Leave it to Mozilla to figure out a great way to open the door to serious user involvement in its Firefox (and other) open-source browser project with Test Pilot, a new "user-testing program...that aims to build a 1 percent representative sample of the Firefox user base for soliciting wide participation and structured feedback for interface and product experiments."

Test Pilot will start as an easy-to-install Firefox extension but will later be added to other Mozilla projects. Here's how Mozilla sees it working:

The first time the Test Pilot add-on is run, it will ask a few simple non-personally identifiable questions to put you into a demographic bucket, e.g., technical level, locale, etc., and to let you opt in to additional anonymous instrumentation.

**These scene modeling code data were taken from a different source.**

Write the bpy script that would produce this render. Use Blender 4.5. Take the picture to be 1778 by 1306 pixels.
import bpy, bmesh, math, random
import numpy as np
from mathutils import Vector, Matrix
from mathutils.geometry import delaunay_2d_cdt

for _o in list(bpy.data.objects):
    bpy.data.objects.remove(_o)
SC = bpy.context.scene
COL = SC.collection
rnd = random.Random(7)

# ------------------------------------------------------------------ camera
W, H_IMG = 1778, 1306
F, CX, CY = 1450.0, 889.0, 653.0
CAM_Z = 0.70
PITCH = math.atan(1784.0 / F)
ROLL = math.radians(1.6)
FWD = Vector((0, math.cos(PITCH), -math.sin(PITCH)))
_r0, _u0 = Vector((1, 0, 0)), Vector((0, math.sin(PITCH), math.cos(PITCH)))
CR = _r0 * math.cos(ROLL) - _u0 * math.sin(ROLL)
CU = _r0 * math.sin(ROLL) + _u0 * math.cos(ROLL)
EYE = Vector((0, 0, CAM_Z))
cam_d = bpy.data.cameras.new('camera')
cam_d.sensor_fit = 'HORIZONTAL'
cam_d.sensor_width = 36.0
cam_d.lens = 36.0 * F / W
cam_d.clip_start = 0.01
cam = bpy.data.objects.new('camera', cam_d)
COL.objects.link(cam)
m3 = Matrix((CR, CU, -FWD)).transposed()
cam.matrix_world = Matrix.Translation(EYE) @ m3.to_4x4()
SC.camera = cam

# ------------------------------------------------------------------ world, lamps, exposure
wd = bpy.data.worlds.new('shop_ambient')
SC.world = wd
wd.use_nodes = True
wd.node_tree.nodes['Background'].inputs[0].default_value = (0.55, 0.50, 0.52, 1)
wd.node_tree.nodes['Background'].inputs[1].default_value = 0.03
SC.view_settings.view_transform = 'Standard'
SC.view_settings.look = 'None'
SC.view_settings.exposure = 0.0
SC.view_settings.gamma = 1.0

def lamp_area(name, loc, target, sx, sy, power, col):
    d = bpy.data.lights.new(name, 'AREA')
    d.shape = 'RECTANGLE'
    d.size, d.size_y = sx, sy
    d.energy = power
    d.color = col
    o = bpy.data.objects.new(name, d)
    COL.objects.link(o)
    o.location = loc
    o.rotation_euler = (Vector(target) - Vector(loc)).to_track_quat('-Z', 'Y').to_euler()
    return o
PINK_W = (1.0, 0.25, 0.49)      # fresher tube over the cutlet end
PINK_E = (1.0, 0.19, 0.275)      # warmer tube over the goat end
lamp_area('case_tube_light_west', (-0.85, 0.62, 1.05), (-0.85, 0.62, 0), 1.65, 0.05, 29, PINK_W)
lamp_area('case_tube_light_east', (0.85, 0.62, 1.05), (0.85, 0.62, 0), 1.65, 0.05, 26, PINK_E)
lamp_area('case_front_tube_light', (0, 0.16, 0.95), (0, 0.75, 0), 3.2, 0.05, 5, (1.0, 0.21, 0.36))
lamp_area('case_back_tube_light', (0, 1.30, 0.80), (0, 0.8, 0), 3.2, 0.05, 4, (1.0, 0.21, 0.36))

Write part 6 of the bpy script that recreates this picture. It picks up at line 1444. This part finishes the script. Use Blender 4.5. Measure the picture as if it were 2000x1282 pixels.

We'll only collect aggregate anonymized data, publish all results under open-content licenses, and review every test to make sure that your privacy is held sacred. Once in a while, you may be asked to participate in a short survey based on your demographic. If you've opted into allowing additional anonymous instrumentation, an experiment may request some of that information for aggregated study.

The service is not yet live, but when it does go live, it promises to change the way open-source projects interact, not only with their developer communities but also with their user communities. If Mozilla can successfully gather input from nontechnical, average users, it will have secured the holy grail of computing: deep customer feedback.

What will Mozilla do with that feedback? Why, conquer the world, of course. The best feedback should translate into the best products. Open source is innovating...yet again.